Penn State is working on a new pricing structure for football season tickets that, effective in 2011, will in some cases increase the cost by 500 percent per seat.
Cutting to the chase: For many years, Penn State has charged Nittany Lion Club members a minimum of $100 per seat per season for the opportunity to purchase tickets. That goes for tickets on the 50-yard line or in the end zone.
The school has not yet announced specifics of the proposed arrangements, but according to a report in Sunday's Harrisburg Patriot-News, which school spokesman Greg Myford did not dispute in Monday's Mirror, PSU is considering raising the mandatory minimum to $600 between the 40-yard lines, $400 between the 40s and the goal lines and $200 in the end zone.
And you thought the health-care costs in this country are out of control.
This, remember, is per seat, per season.
Those who balk will be shown the end zone.
Most businesses have faced rising expenses, and Penn State is no different. And while no one likes when prices go up on anything, let alone entertainment, they accept and adjust when it's done in reasonable increments.
This does not seem to be a reasonable increment.
Penn State football takes pride in paying the freight for the school's 29 varsity sports as only football and men's basketball are profitable.
In the past 10 years, it has launched skyboxes and club seats at Beaver Stadium, at premium prices, but that apparently is not enough, and the university has now put Joe Lunchbucket in its cross hairs.
At what point does Penn State consider reducing a handful of sports to the club level?
The answer, obviously, is not yet.
Not if it can shake enough of you to double your football bill and, for example, change it from $2,160 for four seats on the 40 - at $55 per seat times eight home games plus the $400 for the "right" to watch these special teams - to $4,160.
Especially during these financially challenging times, Penn State should be partnering with the Nittany Nation and sharing the burden, not taxing it.
Just because for so many years the school decided not to address the fact that people in its best seats were paying the same as people in the end zone for the "right" to watch Eastern Illinois and Coastal Carolina and Florida International and Youngstown State and, in 2011, Indiana State, doesn't mean that all those people - some now on fixed incomes and having seen their personal investments dwindle - should have to swallow this increase in one full (or is it fool?) swoop.
Talk about sheep being herded toward the end zone.
And what about the timing?
After being the nation's best program in the 1980s, when it played for the national title three times and won it twice, Penn State has really only contended three times in 23 years - in 1994, when it had the best team in the country, regardless of what the polls say, 2005 when it lost in the last second at Michigan, and last year, before it looked past Iowa.
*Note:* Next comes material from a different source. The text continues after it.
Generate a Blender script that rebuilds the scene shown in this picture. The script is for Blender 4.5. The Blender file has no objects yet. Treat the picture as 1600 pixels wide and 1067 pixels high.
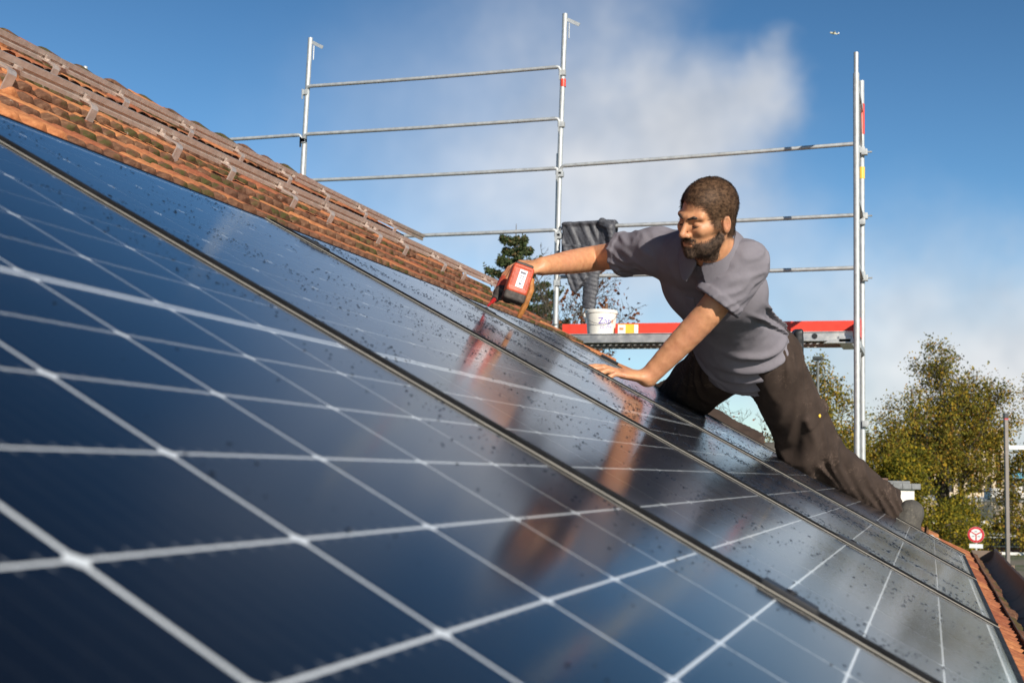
import bpy, bmesh, math, random
import numpy as np
from mathutils import Vector, Matrix, noise as mnoise

random.seed(7)
rng = np.random.default_rng(7)
scene = bpy.context.scene

# ------------------------------------------------------------------ camera
CAM_POS = np.array([0.6443, -1.3427, -0.1398])
YAW, PITCH, ROLL = math.radians(18.1683), math.radians(5.7129), math.radians(1.3899)
FPX = 1993.4                      # focal length in pixels of a 1600 px wide frame
ALPHA = math.radians(27.9065)     # pitch of the roof
_f = np.array([-math.sin(YAW) * math.cos(PITCH), math.cos(YAW) * math.cos(PITCH), math.sin(PITCH)])
_r = np.cross(_f, [0, 0, 1.0]); _r /= np.linalg.norm(_r)
_u = np.cross(_r, _f)
CR = math.cos(ROLL) * _r + math.sin(ROLL) * _u
CU = -math.sin(ROLL) * _r + math.cos(ROLL) * _u
CF = _f
cam_data = bpy.data.cameras.new('camera')
cam = bpy.data.objects.new('camera', cam_data)
scene.collection.objects.link(cam)
m = Matrix.Identity(4)
for i in range(3):
    m[i][0] = CR[i]; m[i][1] = CU[i]; m[i][2] = -CF[i]; m[i][3] = CAM_POS[i]
cam.matrix_world = m
cam_data.sensor_width = 36.0
cam_data.lens = FPX / 1600 * 36.0
cam_data.clip_start = 0.02
cam_data.clip_end = 5000
cam_data.dof.use_dof = True
cam_data.dof.focus_distance = 3.9
cam_data.dof.aperture_fstop = 10.0
scene.camera = cam

# ------------------------------------------------------------------ light
SUN_EL = math.radians(25)
SUN_DIR = np.array([0.68, -0.73])            # horizontal direction towards the sun
SUN_DIR /= np.linalg.norm(SUN_DIR)
to_sun = np.array([SUN_DIR[0] * math.cos(SUN_EL), SUN_DIR[1] * math.cos(SUN_EL), math.sin(SUN_EL)])
sl = bpy.data.lights.new('sun', 'SUN')
sl.energy = 5.0
sl.angle = math.radians(0.53)
sl.color = (1.0, 0.93, 0.83)
sun = bpy.data.objects.new('sun', sl)
scene.collection.objects.link(sun)
sun.rotation_euler = Vector(to_sun).to_track_quat('Z', 'Y').to_euler()

def cdir(x, y):
    """world direction seen at a place in the photograph (used for the clouds' bearings)"""
    d = CR * ((x - 800) / FPX) - CU * ((y - 533.5) / FPX) + CF
    return d / np.linalg.norm(d)

world = bpy.data.worlds.new('World')
scene.world = world
world.use_nodes = True
wt = world.node_tree
wt.nodes.clear()
W = wt.nodes.new
sky = W('ShaderNodeTexSky')
sky.sky_type = 'NISHITA'
sky.sun_disc = False
sky.sun_elevation = SUN_EL
sky.sun_rotation = math.atan2(SUN_DIR[0], SUN_DIR[1])
sky.altitude = 500
sky.air_density = 1.0
sky.dust_density = 0.15
sky.ozone_density = 3.5
tc = W('ShaderNodeTexCoord')
def wmath(op, a, b=None, c=None, clamp=False):
    n = W('ShaderNodeMath'); n.operation = op; n.use_clamp = clamp
    for i, v in enumerate((a, b, c)):
        if v is None: continue
        if isinstance(v, (int, float)): n.inputs[i].default_value = v
        else: wt.links.new(v, n.inputs[i])
    return n.outputs[0]
def wvec(op, a, b):
    n = W('ShaderNodeVectorMath'); n.operation = op
    for i, v in enumerate((a, b)):
        if hasattr(v, 'is_linked') or hasattr(v, 'links'): wt.links.new(v, n.inputs[i])
        else: n.inputs[i].default_value = tuple(v)
    return n
def wnoise(scale, detail, rough, off):
    mp = W('ShaderNodeMapping'); wt.links.new(tc.outputs['Generated'], mp.inputs['Vector'])
    mp.inputs['Location'].default_value = off
    n = W('ShaderNodeTexNoise'); n.inputs['Scale'].default_value = scale
    n.inputs['Detail'].default_value = detail; n.inputs['Roughness'].default_value = rough
    wt.links.new(mp.outputs[0], n.inputs['Vector'])
    return n.outputs['Fac']
n1 = wnoise(5.0, 4, 0.55, (1.3, 0.2, 4.1))
n2 = wnoise(16.0, 3, 0.6, (0.3, 2.2, 1.1))
warp = wmath('ADD', wmath('MULTIPLY', wmath('SUBTRACT', n1, 0.5), 0.30), wmath('MULTIPLY', wmath('SUBTRACT', n2, 0.5), 0.12))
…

The coach is a month from birthday No. 83, schedules meekly, doesn't upset better opponents anymore and too often presides over an offense that burdens its defense.
And there's no publicly defined succession plan in place, though maybe this is an indication Graham Spanier plans to go outside the current staff for a more expensive replacement for Joe Paterno.
Either way, rest assured this new grandiose scheme wasn't hatched yesterday.
Many other big-name schools have already implemented something similar. Penn State, it's been documented, does not pay its coaches nearly as much as some of its peers and knows it can't maintain the status quo. It has fans in the end zone, through Nittany Lion Club donations well over the minimum, paying more than some on the 50.
Consequently, raising prices, even in these times, is not the issue as much as raising them so radically.
Compounding the matter is people paying an average of upwards of $125 per ticket will rightfully expect the team to score an offensive touchdown against Ohio State without needing replay, which in turn will heighten pressure on the players.
You don't charge this much and have fans say "aw, shucks," when Iowa blocks a punt.
Deciding to do this for 2011, when Alabama graces the non-conference schedule, was calculated as was the idea to launch before JoePa finally surrenders.
Clearly, many fans will surrender themselves, but that doesn't mean the university will lose money. In fact, when factoring the season-ticket waiting list of 600 along with the new revenue stream, Penn State will likely gain financially.
But at what price?
It will have angered its fan base - one of the most loyal in all of sports - and, in the process, it will have moved one step closer to sanctioning the professional sport that Penn State football has unfortunately become.